Today, in the halls of the Florida Legislature, those horsemen are once again being saddled up.
The Senate was intended to be the world’s greatest deliberative body, yet Smith watched it devolve into a forum of hate. She defended the fundamental right to dissent without being labeled disloyal and the right to hold unpopular beliefs without facing professional ruin. “Freedom of speech is not what it used to be in America,” she noted plainly. “It has been so abused by some that it is not exercised by others.”
Floridians today face a similar “chilling” of their fundamental rights. We did not send representatives to Tallahassee to increase state-sanctioned powers of oppression or to wield government authority against citizens based on “perceived” threats or political advantage.

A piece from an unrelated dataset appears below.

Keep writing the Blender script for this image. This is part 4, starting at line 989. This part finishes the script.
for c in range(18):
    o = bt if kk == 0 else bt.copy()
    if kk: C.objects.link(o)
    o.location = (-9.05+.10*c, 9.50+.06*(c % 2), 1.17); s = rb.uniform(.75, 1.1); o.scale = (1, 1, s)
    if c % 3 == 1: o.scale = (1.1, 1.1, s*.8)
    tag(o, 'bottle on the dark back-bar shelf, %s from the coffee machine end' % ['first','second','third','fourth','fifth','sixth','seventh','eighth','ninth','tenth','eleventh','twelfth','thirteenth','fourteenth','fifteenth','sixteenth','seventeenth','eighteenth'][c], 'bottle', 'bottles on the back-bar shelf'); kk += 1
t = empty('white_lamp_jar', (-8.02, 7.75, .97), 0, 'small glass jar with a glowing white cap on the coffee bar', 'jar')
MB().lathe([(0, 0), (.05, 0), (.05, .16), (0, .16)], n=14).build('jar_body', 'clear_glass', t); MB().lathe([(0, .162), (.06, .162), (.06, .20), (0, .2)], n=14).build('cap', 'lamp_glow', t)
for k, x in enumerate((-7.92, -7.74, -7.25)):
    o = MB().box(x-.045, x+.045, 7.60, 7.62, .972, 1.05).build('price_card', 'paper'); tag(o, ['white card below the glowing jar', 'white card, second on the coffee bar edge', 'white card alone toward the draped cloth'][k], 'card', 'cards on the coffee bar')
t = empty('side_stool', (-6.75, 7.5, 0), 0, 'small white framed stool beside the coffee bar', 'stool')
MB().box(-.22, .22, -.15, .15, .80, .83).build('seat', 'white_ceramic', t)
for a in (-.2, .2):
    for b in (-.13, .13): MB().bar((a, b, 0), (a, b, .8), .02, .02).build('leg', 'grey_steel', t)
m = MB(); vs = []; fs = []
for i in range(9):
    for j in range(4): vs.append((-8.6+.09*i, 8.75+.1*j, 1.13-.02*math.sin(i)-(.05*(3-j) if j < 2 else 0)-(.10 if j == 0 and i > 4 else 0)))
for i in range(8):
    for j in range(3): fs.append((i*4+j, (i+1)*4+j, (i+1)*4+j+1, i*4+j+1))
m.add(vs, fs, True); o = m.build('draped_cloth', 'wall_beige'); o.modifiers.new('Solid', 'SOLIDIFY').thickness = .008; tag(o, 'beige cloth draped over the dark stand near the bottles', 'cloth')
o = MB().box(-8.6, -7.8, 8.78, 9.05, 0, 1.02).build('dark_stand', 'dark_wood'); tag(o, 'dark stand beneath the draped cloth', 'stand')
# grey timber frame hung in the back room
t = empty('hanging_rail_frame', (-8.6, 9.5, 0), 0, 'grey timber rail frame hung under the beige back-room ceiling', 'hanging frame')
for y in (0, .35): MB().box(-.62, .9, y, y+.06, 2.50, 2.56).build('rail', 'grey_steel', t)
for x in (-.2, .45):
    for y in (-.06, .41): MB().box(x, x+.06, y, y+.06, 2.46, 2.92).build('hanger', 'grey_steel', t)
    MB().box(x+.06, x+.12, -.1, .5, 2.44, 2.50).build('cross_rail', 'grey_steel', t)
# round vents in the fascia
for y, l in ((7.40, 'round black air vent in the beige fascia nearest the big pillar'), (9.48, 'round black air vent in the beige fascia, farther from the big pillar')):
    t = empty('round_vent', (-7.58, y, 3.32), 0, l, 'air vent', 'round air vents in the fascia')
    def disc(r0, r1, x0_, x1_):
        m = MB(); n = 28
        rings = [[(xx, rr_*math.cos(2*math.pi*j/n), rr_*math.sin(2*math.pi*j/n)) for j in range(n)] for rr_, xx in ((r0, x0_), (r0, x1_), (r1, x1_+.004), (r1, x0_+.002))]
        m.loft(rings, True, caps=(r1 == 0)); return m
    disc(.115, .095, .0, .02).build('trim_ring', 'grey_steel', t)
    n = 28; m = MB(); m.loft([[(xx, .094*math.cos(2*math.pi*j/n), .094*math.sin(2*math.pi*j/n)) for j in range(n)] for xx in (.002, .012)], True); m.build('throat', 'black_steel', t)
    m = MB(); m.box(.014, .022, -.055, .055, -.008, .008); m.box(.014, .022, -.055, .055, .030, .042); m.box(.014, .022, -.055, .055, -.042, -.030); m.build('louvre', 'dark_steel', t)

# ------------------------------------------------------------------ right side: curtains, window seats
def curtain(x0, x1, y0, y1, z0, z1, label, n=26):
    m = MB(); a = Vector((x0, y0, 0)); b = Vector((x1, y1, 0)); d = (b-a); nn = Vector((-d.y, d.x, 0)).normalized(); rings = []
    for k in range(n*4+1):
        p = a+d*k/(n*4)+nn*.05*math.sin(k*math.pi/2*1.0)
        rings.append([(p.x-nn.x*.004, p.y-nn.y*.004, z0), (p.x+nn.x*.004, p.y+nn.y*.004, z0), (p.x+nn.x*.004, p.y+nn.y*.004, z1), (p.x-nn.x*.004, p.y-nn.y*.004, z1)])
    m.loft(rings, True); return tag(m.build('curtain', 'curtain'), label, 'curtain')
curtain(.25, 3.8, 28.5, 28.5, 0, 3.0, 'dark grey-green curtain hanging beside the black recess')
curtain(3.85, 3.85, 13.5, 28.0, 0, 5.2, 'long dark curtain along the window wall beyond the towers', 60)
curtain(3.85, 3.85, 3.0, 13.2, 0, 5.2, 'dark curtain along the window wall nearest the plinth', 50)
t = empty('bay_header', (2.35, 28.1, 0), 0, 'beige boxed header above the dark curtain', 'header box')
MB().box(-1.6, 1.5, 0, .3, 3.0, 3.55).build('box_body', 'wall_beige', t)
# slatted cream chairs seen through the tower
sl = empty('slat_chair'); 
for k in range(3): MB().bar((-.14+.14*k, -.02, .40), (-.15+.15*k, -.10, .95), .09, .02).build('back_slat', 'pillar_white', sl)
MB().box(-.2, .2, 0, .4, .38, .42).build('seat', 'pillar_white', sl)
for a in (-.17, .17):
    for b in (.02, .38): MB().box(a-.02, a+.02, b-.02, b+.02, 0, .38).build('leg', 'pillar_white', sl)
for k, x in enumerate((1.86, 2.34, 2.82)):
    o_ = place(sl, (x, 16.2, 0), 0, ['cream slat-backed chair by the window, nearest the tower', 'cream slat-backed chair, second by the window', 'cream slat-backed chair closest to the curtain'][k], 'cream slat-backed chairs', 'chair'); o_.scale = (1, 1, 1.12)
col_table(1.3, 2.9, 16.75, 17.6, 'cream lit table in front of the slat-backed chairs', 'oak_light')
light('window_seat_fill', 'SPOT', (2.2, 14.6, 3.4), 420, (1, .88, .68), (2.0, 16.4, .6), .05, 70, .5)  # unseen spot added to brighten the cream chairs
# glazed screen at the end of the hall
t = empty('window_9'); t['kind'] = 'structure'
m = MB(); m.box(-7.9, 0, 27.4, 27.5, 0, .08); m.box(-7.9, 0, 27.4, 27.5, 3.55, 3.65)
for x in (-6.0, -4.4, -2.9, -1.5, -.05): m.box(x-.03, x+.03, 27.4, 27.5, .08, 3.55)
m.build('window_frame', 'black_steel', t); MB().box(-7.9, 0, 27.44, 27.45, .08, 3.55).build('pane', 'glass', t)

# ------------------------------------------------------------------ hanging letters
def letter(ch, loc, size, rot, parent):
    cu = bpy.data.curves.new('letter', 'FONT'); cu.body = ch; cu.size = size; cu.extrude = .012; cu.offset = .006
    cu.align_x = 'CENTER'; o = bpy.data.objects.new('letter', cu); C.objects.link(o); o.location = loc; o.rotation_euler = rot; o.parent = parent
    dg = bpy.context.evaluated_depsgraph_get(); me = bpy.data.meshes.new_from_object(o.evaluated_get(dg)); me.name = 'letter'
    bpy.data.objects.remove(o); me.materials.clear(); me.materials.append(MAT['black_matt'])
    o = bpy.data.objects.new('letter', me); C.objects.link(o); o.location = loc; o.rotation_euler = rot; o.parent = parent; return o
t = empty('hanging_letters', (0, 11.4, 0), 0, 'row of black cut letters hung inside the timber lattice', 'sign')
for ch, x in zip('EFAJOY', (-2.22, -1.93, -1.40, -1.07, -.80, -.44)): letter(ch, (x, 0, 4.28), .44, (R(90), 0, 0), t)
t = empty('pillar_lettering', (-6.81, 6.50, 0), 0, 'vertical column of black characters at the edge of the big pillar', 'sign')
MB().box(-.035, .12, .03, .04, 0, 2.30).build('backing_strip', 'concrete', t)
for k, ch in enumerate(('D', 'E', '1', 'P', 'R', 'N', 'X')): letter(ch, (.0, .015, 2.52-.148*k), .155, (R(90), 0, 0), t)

The modern suite of legislation moving through our capitol mirrors the very hysteria Senator Smith risked her career to condemn.
These bills seek to:
• Expand domestic surveillance and law enforcement access to private digital data.
• Increase discretionary administrative powers and “committees” to pass judgment on citizens.
• Target civic participation and expression based on shifting religious or political doctrines.
• Label business practices or personal beliefs as “un-American” to justify state interference.
Specifically, bills like SB 1632 (Ideologies Inconsistent with American Principles), SB 1712 (Statewide Counterintelligence and Counterterrorism Unit), and SB 1178 (Foreign Influence) conjure the same “boogeymen” Smith identified decades ago. By normalizing and codifying the suppression of dissent, these measures fracture the American principles of liberty and due process.